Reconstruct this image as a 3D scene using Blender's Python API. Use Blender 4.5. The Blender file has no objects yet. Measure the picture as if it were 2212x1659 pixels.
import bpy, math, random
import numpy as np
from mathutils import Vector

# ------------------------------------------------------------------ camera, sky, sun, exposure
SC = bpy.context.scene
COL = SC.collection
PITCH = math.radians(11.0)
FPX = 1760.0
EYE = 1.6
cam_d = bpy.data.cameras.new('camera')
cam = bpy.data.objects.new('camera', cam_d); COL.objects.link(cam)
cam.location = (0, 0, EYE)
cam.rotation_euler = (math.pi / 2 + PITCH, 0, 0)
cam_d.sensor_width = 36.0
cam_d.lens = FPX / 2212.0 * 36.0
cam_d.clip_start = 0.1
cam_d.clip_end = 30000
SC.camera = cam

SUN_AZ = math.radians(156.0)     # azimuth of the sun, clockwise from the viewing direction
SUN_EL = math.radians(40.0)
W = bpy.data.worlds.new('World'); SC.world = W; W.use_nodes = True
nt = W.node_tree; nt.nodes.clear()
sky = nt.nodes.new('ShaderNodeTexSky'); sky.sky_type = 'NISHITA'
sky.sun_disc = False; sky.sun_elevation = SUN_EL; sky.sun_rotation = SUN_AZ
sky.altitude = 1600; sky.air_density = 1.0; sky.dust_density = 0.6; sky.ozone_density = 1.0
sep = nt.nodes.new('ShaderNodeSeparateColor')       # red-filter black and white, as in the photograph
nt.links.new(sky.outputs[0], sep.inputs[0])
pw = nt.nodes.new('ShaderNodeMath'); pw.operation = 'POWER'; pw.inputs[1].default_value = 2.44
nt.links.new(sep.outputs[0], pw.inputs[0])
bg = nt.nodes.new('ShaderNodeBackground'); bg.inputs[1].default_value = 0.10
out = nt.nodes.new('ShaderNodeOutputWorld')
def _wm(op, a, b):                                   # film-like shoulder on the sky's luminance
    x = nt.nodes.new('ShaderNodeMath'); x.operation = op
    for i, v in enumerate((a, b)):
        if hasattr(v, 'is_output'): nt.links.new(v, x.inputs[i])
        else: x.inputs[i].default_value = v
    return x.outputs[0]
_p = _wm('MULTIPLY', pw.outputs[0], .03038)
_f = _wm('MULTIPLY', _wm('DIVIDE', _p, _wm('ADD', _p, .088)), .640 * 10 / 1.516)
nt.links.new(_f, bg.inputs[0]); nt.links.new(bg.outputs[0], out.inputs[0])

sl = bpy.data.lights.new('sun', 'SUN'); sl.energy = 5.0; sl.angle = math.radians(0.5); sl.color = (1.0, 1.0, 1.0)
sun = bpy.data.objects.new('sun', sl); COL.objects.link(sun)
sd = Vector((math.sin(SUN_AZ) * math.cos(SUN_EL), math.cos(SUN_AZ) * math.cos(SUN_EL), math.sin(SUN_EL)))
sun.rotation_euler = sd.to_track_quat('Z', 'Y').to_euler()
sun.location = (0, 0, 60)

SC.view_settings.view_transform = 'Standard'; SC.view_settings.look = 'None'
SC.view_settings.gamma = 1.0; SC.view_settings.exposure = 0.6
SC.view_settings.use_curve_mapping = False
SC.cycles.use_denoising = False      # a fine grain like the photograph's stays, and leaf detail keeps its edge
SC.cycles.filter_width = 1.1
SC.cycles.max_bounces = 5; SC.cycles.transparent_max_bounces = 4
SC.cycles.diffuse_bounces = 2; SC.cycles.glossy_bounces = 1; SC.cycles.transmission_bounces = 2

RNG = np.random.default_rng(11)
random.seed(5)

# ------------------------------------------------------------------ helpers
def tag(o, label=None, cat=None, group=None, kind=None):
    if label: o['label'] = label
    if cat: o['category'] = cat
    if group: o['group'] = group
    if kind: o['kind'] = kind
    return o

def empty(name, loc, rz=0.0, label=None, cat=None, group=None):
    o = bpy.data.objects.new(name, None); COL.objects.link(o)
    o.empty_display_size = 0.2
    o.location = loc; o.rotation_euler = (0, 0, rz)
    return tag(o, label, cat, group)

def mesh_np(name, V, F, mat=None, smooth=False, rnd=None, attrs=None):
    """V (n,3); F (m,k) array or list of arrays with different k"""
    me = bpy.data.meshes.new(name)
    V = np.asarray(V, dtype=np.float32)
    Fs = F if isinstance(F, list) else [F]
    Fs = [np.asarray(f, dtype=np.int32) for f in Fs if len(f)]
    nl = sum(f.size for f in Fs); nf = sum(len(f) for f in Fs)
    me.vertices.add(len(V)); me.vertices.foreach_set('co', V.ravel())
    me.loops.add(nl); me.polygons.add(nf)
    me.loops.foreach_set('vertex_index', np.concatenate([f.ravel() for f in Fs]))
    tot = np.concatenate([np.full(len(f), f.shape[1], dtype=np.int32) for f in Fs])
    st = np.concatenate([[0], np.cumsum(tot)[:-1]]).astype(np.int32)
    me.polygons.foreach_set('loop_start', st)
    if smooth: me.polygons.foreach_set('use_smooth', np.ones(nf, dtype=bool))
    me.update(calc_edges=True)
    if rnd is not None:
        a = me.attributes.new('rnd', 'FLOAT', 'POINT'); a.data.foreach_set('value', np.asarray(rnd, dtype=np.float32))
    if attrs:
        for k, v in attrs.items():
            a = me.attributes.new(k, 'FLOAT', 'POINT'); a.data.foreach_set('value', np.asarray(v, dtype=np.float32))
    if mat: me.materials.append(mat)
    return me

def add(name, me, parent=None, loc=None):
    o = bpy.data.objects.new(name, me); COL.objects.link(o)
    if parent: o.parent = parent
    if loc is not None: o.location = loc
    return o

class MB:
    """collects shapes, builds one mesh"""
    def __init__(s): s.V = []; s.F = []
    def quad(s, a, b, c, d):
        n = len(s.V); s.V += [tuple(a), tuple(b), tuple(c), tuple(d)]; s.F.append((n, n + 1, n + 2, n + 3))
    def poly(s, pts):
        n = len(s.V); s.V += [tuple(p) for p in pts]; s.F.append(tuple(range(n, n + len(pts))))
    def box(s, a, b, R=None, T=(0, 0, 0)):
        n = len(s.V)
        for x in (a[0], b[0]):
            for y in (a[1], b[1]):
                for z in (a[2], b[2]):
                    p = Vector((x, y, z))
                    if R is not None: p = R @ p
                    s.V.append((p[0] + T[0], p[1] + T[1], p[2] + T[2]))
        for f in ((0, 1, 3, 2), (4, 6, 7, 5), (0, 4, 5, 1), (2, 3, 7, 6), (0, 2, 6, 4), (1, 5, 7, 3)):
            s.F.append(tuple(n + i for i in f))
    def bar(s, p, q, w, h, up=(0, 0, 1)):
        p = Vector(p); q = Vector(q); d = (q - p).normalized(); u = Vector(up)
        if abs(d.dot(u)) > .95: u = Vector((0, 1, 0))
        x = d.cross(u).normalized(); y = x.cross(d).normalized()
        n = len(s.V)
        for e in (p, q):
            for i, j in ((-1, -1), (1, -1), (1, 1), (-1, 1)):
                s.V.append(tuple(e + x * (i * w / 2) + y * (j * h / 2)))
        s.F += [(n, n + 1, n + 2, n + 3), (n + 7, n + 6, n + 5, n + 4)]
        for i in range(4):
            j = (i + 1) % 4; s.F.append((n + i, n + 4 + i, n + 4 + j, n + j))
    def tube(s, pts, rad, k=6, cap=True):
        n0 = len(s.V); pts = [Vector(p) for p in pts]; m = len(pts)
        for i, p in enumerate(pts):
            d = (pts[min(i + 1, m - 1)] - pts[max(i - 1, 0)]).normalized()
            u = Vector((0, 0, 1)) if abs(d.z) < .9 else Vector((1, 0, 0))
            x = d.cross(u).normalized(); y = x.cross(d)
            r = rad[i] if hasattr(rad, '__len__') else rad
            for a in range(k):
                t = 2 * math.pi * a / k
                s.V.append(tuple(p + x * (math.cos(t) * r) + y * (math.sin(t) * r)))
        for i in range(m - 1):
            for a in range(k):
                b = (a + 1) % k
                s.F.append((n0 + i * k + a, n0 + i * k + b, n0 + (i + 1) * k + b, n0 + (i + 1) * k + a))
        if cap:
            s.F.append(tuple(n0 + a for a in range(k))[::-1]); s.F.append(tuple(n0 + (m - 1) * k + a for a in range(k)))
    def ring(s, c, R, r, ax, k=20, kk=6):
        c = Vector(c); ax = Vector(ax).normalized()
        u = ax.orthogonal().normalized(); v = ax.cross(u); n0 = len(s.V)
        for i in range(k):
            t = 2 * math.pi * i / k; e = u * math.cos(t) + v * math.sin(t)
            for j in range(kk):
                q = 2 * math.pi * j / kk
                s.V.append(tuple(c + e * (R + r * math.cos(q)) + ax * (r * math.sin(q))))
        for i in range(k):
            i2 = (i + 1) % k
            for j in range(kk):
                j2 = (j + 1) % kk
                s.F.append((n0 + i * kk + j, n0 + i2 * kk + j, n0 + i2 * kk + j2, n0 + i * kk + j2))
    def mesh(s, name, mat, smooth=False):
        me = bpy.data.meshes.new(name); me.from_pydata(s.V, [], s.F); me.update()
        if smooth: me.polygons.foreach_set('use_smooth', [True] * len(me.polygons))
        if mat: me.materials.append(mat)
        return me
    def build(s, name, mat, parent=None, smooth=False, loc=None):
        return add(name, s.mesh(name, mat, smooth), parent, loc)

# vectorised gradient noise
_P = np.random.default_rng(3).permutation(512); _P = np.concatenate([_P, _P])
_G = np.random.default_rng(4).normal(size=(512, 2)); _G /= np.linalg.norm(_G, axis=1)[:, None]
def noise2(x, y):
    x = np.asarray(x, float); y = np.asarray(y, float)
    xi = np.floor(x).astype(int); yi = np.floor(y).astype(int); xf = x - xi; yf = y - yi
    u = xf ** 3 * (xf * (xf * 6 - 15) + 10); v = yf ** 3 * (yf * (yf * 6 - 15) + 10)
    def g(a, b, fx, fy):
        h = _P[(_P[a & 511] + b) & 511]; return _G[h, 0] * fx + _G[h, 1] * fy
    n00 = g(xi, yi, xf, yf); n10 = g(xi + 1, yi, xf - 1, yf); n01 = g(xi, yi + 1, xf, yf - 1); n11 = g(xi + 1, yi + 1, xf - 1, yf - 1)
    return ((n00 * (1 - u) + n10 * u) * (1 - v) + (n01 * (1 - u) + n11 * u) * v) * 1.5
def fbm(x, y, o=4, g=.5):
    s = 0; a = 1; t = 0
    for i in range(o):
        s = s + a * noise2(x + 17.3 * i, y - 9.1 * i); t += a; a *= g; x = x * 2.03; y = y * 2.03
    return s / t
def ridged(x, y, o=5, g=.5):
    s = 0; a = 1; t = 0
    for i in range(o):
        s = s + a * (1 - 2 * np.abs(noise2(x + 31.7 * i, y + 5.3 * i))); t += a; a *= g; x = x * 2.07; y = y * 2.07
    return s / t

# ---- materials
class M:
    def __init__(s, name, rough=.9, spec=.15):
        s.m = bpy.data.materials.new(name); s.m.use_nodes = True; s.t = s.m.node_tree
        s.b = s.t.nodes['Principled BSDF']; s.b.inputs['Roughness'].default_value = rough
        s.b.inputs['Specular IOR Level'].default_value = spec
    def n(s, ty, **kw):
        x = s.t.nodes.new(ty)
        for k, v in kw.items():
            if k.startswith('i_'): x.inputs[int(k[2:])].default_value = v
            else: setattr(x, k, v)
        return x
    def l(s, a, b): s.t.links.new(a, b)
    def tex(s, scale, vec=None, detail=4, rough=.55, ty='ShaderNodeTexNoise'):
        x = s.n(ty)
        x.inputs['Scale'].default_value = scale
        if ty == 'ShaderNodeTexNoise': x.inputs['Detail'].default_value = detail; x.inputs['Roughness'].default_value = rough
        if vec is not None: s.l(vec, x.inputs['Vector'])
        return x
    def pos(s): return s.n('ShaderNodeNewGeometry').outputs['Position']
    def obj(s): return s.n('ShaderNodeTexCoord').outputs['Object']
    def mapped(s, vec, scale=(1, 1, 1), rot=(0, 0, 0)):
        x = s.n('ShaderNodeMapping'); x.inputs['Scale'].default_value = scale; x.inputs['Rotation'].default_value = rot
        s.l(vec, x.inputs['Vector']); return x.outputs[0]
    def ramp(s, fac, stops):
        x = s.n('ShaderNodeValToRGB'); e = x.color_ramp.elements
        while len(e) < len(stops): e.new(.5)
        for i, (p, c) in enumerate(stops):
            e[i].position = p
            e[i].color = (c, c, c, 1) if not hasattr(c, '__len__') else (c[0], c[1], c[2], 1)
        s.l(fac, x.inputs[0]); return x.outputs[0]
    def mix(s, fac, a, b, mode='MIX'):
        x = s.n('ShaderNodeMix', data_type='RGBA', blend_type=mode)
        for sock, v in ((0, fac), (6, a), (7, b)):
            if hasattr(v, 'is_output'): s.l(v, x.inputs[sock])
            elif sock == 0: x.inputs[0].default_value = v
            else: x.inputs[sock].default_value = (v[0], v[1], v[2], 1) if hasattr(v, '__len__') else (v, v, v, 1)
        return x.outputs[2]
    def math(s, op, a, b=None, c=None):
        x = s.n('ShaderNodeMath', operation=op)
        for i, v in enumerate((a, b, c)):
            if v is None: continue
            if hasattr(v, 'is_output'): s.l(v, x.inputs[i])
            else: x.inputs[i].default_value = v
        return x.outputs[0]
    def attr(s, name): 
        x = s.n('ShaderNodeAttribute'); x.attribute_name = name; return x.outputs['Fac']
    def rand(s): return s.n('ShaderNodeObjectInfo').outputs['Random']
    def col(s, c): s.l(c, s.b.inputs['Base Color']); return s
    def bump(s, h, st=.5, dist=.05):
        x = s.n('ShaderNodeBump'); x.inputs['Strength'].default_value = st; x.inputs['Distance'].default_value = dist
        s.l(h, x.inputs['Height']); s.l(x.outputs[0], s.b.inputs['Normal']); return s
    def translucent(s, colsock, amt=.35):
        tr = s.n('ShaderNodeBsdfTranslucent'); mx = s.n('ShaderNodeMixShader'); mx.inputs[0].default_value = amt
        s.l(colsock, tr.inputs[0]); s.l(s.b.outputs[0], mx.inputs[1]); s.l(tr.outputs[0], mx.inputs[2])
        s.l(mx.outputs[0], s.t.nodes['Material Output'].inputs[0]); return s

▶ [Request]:
Reproduce, please, the lines of the material from its first line down to the line containing "from mathutils import Vector", keeping both ends and nothing beyond them.

▶ [Answer for this exercise]:
Reconstruct this image as a 3D scene using Blender's Python API. Use Blender 4.5. The Blender file has no objects yet. Measure the picture as if it were 2212x1659 pixels.
import bpy, math, random
import numpy as np
from mathutils import Vector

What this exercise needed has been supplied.